Required work. Repeat exactly the stretch of lines from the line containing "What Blender Python" through the line containing "R = math.radians", both included, and nothing else.
+++ Dataset records +++
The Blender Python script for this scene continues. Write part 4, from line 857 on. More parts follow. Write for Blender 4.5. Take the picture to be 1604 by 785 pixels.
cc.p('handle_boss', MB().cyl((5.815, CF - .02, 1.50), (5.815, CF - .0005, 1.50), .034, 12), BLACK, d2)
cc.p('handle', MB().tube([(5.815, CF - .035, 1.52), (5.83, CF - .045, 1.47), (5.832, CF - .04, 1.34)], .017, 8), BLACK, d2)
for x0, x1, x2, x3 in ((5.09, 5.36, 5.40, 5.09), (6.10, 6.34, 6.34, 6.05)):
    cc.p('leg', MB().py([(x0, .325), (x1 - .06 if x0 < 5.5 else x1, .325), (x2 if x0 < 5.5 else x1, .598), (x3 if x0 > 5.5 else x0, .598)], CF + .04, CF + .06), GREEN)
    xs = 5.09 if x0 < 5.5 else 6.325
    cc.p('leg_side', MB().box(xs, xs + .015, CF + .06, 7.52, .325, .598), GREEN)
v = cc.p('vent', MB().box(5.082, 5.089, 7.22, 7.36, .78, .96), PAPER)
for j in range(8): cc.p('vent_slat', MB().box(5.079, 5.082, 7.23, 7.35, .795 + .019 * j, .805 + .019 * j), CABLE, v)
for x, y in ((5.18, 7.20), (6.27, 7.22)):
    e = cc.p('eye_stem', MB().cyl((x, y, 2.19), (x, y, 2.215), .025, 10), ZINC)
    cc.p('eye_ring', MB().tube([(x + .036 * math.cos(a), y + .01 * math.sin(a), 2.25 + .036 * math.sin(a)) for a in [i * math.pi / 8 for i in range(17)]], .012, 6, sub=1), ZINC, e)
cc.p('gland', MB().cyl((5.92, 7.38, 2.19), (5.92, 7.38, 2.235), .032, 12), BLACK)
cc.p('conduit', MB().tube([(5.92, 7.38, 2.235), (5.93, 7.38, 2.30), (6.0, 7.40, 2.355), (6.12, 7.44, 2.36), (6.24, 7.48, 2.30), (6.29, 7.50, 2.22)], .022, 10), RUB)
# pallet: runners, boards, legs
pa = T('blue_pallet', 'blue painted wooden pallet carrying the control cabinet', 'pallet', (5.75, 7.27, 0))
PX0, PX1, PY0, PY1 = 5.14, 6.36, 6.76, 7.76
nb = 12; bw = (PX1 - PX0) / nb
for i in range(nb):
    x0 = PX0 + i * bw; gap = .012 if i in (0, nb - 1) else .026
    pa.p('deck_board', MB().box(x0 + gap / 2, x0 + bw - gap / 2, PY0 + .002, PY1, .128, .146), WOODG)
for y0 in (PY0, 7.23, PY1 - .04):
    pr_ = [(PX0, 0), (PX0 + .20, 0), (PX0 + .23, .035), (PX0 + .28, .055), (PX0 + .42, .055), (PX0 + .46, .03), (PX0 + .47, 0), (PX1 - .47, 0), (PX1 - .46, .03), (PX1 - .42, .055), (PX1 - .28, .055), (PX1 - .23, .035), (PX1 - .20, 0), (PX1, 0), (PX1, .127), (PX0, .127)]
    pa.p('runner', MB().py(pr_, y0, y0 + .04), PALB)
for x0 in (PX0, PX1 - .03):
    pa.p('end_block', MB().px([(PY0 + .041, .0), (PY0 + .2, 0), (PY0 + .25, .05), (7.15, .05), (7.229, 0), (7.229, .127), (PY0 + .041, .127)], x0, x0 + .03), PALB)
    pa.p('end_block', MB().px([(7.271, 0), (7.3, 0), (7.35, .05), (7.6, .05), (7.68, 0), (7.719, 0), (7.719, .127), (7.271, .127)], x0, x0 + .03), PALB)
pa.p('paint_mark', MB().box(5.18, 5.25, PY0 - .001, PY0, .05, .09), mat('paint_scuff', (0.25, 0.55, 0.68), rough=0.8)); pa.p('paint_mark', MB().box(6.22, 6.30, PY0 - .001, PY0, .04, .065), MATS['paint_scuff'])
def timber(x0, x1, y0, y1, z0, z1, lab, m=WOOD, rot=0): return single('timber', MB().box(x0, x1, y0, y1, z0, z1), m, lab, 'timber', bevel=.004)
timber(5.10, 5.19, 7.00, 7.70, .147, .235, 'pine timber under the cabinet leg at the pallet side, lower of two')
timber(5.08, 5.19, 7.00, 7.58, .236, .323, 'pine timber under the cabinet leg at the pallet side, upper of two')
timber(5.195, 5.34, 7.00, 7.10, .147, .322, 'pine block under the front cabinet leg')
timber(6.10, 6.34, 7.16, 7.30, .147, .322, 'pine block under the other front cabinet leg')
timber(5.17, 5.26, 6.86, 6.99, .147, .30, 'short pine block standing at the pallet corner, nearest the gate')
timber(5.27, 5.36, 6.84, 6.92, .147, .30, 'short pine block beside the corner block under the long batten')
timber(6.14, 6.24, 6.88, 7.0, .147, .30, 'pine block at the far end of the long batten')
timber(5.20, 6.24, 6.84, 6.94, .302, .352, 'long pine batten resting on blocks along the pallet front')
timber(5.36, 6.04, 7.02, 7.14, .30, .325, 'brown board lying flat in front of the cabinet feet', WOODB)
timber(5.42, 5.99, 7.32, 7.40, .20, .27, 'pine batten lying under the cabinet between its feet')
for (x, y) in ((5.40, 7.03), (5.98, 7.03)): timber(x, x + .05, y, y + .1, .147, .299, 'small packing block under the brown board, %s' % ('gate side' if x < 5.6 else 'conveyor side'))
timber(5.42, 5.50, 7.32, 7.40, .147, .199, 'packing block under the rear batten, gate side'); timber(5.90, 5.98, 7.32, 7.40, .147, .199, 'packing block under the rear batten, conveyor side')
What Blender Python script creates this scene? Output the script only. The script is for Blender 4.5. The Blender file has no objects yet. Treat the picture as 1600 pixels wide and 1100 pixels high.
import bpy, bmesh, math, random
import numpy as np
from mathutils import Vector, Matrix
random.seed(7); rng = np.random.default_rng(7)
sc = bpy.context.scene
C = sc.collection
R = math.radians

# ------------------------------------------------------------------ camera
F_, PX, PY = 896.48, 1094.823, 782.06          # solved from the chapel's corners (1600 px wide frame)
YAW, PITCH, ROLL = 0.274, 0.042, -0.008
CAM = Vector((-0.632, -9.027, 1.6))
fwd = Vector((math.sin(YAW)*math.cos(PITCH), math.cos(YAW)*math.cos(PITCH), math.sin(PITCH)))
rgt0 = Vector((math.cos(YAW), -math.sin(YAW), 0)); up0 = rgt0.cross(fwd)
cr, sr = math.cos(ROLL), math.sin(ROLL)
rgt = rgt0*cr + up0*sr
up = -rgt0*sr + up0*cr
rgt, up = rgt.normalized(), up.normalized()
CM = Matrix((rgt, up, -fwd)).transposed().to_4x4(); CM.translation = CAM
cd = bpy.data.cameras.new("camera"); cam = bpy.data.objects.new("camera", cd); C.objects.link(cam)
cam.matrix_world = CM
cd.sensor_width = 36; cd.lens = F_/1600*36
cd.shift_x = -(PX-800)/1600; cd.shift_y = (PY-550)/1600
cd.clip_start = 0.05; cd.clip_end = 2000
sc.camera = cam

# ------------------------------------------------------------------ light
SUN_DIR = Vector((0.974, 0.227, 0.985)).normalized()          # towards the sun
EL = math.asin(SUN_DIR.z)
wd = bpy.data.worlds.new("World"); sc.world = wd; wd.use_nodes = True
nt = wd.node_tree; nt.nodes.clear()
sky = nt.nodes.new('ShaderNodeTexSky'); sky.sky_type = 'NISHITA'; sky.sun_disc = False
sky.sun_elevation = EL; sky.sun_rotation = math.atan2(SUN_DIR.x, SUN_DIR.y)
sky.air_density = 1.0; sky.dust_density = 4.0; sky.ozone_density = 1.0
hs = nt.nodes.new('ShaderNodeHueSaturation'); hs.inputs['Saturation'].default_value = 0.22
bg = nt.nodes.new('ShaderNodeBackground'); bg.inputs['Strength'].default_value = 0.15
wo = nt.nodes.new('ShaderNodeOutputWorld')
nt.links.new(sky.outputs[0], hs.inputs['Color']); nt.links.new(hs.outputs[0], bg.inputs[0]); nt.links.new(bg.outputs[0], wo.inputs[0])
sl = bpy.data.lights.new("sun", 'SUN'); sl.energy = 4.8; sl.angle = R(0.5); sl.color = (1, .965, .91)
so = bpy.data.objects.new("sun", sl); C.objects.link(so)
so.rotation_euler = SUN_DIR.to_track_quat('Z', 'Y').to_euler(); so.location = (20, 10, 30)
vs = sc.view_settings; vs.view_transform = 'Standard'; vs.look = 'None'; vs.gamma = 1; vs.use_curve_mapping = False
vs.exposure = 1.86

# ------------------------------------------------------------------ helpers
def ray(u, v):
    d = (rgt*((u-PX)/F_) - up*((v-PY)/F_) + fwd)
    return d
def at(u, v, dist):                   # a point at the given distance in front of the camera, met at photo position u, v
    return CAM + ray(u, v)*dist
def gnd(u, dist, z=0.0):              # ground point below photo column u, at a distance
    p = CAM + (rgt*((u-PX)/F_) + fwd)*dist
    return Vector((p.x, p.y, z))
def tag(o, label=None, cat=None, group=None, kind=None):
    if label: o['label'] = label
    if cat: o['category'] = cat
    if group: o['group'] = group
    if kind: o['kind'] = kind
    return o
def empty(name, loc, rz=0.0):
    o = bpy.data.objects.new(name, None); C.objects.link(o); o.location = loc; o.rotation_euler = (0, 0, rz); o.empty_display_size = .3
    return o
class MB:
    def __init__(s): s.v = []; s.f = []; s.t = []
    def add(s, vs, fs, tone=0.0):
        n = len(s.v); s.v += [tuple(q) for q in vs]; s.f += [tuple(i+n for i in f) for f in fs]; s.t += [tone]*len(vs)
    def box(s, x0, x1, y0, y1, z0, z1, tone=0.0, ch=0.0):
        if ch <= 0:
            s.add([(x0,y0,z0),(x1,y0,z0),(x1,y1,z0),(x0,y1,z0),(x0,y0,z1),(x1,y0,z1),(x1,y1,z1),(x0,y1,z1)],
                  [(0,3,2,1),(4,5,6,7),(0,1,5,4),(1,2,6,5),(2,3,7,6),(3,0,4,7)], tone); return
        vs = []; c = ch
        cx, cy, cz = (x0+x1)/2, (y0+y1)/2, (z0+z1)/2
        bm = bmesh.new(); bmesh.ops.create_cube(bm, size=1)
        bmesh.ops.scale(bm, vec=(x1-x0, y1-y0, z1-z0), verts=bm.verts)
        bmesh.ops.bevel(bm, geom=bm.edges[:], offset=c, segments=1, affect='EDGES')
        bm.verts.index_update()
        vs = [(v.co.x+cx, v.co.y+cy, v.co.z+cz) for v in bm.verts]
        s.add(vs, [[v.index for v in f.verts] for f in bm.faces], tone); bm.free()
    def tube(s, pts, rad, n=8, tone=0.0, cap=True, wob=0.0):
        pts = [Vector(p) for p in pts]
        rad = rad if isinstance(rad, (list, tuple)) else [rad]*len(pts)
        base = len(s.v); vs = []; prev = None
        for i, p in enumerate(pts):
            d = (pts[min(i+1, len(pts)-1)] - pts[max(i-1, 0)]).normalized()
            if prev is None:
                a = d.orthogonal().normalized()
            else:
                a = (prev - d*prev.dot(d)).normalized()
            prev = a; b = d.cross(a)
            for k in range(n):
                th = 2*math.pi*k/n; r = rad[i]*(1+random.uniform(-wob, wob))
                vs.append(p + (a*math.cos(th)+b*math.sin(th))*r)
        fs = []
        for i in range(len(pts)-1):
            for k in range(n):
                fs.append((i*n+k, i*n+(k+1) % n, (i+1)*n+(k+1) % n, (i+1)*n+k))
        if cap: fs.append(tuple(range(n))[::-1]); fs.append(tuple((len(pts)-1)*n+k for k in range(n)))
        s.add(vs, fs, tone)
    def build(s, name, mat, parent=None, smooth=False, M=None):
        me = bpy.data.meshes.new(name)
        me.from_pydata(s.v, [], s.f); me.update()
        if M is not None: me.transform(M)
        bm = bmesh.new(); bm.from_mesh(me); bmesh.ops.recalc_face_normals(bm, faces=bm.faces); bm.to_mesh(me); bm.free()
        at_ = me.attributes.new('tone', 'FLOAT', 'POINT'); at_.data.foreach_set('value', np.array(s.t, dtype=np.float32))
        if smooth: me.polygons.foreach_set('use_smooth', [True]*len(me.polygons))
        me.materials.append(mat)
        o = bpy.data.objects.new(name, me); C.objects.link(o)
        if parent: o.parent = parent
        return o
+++
The answer.
What Blender Python script creates this scene? Output the script only. The script is for Blender 4.5. The Blender file has no objects yet. Treat the picture as 1600 pixels wide and 1100 pixels high.
import bpy, bmesh, math, random
import numpy as np
from mathutils import Vector, Matrix
random.seed(7); rng = np.random.default_rng(7)
sc = bpy.context.scene
C = sc.collection
R = math.radians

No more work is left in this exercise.